Question
Give a bijection from $\Bbb N\to\omega^{\omega}$
Where $\omega^{\omega}$ is the set of ordinals expressible in Cantor normal form as:
$$\sum_{i=k}^0\omega^i\cdot a_i:a_i\in\Bbb N_{\geq0}$$
Attempt 1
A close try is to let $a_i$ count the number of consecutive ones and twos in an integer's binary representation:
$27=11011_2\mapsto\omega^2\cdot2+\omega+2$
But since there are no zero-length sequences of ones or twos in binary representations, this is unable to represent any ordinal having a finitely long sequence of consecutive zero coefficients.
Attempt 2
One might think of just reducing each coefficient by $1$ like this:
$27=11011_2\mapsto\omega^2+1$
This now represents zero coefficients, but it fails to inject because it gives the same ordinal $0$ for all the following numbers:
$S_n=1,2,5,10,21,42,85,\ldots$.
Attempt 3
Ideally I'd like to fix this approach rather than take a new approach altogether. I'm not sure how to proceed but I have a rough hunch we might be able to add or multiply a number (which may not truly be an ordinal) of the following form or similar:
$$\beta=\sum_{i=0}^\infty\omega^{2i+k}\cdot$$
but I'm all out of ideas really, beyond that.
(It will simplify things to replace the ordinal $\omega^\omega$ with the set $S$ of sequences of natural numbers which are cofinitely-often zero; talking about ordinals just makes things feel more mysterious than they actually are, in my experience. The point is that there is a bijection between $\omega^\omega$ and $S$ given by sending each $\alpha\in\omega^\omega$ to its sequence of coefficients in Cantor normal form, putting a "$0$" in the $i$th position when there is no $\omega^i$-term.

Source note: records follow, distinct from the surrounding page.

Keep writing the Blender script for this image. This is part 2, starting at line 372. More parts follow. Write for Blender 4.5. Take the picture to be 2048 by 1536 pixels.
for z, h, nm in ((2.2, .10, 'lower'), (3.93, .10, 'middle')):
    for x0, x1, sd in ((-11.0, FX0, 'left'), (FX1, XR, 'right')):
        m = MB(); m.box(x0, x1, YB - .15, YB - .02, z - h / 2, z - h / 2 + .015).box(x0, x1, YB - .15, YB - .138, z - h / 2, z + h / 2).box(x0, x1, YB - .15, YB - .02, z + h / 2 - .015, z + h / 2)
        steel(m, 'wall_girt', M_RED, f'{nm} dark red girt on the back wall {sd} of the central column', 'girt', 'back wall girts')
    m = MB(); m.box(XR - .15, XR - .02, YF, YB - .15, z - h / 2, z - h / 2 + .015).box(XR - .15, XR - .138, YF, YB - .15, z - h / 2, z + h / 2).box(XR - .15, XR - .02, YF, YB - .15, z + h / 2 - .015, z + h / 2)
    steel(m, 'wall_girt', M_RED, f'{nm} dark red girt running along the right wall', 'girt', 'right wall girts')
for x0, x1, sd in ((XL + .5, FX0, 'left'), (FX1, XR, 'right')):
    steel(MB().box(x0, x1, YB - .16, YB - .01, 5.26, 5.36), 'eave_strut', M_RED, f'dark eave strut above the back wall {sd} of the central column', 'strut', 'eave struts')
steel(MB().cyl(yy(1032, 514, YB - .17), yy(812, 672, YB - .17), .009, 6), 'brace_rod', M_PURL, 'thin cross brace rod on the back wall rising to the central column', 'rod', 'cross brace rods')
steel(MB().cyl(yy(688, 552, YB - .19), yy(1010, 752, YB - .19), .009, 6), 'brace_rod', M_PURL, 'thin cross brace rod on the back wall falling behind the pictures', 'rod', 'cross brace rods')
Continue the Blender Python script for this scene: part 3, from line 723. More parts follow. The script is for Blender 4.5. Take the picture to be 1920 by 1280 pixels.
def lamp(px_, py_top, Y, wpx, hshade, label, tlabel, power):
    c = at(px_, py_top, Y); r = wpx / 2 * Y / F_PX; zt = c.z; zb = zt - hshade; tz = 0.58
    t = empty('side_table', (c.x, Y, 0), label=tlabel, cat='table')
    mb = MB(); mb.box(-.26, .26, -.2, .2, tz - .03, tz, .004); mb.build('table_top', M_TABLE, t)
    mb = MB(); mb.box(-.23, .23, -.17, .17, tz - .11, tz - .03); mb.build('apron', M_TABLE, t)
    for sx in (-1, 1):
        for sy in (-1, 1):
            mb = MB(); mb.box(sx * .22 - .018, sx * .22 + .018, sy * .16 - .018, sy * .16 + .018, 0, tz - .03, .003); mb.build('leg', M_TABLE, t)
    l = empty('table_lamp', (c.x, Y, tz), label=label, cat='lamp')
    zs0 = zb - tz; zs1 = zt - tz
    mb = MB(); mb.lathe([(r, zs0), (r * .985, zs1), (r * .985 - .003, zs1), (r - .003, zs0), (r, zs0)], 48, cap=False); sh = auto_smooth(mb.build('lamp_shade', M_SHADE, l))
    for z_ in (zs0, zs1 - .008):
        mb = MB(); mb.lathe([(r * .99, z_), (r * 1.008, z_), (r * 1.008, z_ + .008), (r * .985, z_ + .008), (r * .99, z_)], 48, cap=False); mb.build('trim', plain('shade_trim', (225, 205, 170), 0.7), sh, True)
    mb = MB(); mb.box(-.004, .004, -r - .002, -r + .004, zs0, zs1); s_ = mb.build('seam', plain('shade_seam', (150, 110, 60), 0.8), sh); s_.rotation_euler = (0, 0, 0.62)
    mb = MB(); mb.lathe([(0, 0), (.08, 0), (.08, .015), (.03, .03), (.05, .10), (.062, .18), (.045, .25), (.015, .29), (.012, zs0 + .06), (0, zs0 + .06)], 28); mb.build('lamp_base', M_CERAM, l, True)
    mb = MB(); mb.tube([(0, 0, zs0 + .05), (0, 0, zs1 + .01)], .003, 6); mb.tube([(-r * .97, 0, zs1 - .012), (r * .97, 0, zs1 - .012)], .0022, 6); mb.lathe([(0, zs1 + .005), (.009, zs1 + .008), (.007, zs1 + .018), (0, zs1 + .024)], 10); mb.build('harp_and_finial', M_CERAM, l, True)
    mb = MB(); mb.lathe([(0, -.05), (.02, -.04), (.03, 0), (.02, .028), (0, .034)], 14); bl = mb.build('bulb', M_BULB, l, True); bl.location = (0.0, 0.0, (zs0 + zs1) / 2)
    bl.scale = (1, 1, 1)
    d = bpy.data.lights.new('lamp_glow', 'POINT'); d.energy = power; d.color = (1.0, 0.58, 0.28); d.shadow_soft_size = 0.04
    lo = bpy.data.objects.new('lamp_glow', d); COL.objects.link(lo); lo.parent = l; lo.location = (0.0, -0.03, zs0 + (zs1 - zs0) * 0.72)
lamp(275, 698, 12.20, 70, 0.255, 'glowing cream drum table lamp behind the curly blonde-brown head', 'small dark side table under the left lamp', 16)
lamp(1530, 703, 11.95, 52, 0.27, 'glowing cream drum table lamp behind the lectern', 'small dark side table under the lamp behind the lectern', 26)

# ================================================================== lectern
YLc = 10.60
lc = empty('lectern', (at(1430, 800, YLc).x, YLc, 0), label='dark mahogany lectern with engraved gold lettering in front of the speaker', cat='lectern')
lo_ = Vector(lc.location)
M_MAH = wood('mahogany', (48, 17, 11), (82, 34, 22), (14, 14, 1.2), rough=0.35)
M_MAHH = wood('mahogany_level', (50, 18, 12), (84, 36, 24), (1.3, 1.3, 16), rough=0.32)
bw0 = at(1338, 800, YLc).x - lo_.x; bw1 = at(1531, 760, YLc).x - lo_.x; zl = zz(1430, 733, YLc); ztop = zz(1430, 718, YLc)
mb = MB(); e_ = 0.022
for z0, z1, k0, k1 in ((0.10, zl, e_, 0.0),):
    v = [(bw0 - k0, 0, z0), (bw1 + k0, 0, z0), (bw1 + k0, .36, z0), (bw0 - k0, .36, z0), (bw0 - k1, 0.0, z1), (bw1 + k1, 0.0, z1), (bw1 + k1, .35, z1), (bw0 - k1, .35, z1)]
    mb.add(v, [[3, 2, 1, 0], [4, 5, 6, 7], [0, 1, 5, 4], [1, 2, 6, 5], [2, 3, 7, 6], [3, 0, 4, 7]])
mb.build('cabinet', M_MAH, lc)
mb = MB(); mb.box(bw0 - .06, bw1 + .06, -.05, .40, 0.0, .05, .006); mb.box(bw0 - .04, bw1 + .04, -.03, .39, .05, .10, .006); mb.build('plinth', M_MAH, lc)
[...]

So e.g. $$\omega^3\cdot2+\omega+3=\omega^3\cdot 2+\omega^2\cdot 0+\omega\cdot 1+\omega^0\cdot3$$ gives the sequence $\langle 3,1,0,2,0,0,0,0,...\rangle$.)
Since all but finitely many terms of an element of $S$ are zero, we can use prime factorization here: consider the map $$\mu: s\mapsto \prod p_i^{s(i)}$$ where $p_i$ denotes the $i$th prime and $s(i)$ denotes the $i$th term of $s$.
Since all but finitely many terms of each $s\in S$ are zero, $\mu$ is in fact a function from $S$ to $\mathbb{N}$, and subsequently by the fundamental theorem of arithmetic $\mu$ is a bijection.